Dataset section -
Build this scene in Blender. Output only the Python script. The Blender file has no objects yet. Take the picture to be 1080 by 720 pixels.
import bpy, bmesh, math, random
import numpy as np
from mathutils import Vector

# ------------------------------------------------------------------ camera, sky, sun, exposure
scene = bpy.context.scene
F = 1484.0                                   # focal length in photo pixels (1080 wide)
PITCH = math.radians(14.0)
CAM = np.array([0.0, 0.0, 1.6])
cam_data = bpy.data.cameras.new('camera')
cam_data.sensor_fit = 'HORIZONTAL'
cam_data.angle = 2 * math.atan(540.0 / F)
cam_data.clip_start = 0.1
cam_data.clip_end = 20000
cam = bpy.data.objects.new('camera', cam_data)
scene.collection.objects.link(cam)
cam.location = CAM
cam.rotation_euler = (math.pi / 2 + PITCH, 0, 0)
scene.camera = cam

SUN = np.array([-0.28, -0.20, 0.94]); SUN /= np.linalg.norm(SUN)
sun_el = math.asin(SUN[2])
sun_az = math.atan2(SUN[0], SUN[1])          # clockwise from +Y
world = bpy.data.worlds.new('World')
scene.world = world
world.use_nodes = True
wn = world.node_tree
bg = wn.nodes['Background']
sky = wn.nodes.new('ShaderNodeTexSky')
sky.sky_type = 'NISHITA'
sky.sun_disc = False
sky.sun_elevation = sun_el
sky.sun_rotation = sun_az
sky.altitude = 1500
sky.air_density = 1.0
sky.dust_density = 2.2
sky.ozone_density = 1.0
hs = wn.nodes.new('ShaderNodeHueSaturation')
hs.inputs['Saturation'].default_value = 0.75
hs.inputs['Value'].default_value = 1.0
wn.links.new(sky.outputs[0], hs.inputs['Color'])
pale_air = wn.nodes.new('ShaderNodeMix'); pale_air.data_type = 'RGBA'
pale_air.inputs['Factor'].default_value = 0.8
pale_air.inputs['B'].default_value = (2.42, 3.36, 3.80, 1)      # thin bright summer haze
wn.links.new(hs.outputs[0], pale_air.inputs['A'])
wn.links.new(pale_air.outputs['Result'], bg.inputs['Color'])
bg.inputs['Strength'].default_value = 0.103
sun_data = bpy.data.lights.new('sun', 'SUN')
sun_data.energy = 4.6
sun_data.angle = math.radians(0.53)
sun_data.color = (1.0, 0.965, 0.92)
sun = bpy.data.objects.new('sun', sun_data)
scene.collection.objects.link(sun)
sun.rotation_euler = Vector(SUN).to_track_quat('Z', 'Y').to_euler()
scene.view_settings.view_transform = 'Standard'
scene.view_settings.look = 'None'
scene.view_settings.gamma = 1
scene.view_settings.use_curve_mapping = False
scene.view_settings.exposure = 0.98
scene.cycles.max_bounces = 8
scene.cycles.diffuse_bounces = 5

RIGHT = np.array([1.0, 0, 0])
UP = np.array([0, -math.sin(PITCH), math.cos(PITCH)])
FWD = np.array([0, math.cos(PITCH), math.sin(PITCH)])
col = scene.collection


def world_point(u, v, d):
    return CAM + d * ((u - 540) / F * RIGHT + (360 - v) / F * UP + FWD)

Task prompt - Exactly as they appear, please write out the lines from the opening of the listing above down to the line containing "from mathutils import Vector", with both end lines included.

Completed exercise -
Build this scene in Blender. Output only the Python script. The Blender file has no objects yet. Take the picture to be 1080 by 720 pixels.
import bpy, bmesh, math, random
import numpy as np
from mathutils import Vector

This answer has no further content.